Whoops. You just waived your First Amendment rights.

That's right, you are now stuck paying 3.2 percent of your wages as union dues to SEIU 775 for at least a year, even if you object to doing so after learning of your constitutional right to not fund a labor union—which neither the State nor SEIU 775 bothered to mention.

This is the scheme hatched by Governor Jay Inslee and Service Employees International Union Local 775 for all providers when they first become providers.

"Why?" you may ask. Because it's the best way to ensure the flow of money from Washington's taxpayers directly to SEIU 775's coffers and, in turn, the campaign contributions made by SEIU 775 to Inslee.

The SEIU 775 representative's statements are deceptive and arguably fraudulent. The reason signing a "membership card" results in "no additional cost to you" is because the state is already deducting union dues from your paycheck without your consent and forwarding the money to SEIU 775.

To halt such deductions, providers must affirmatively object. Thus, signing the card does not increase dues the State is already deducting from your pay. What the SEIU 775 representative does not tell you is that signing the card does cost you your First Amendment rights.
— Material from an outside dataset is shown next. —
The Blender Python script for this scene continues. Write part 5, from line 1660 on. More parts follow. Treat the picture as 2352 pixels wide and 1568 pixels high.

If you object to dues payments three months later after learning of your constitutional rights – from the Freedom Foundation, for example – SEIU 775 sends you a letter explaining you must continue paying dues until a narrow two-week window opens nine months later.

SEIU 775's fallback is insisting you failed to read the fine print of the membership card and that SEIU 775 mailed you a "notice" of your rights embedded in a single paragraph contained within a pro-union mailer—which you may or may not have ever received or read.

The kicker is that you never needed to sign the SEIU 775 "membership card" to become an SEIU 775 member, because SEIU 775 already considered you a member because you did not affirmatively object to such membership—something you never even realized you had to do.

Simply put, a union in Washington—a private corporation—can unilaterally deem you a member and start seizing money from your paycheck without your knowledge or consent.

The "membership card scheme" perpetrated against providers by Inslee (who agreed to the scheme) and SEIU 775 is nothing more than a ruse to get providers to waive their First Amendment right to not fund SEIU 775.

Governor Inslee's and SEIU 775's bullying is shameful.

The Freedom Foundation, along with the National Right to Work Legal Defense Foundation, is fighting this scheme by representing in federal court seven Washington providers who objected to union membership and dues payments, yet have been subjected by the State to the membership card scheme and thus forced to continue the payment of union dues to SEIU 775.

The plaintiff providers argue the scheme violates their First Amendment right to not fund a labor union, a right acknowledged by the United States Supreme Court in its 2014 decision Harris v. Quinn.

Not surprisingly, Inslee and SEIU 775 disagree. After all, the scheme netted SEIU 775 more than $20 million in union dues in 2016 alone, $6 million of which found its way into political campaigns—including Governor Inslee's campaign coffers.

Freedom Foundation attorneys filed the case in the federal District Court for the Western District of Washington and Judge Ronald B. Leighton is currently deliberating on the arguments submitted by the parties. A decision in this case, Fisk, et al., v. Inslee, et al., No. 3:16-cv-05889, is expected within the month.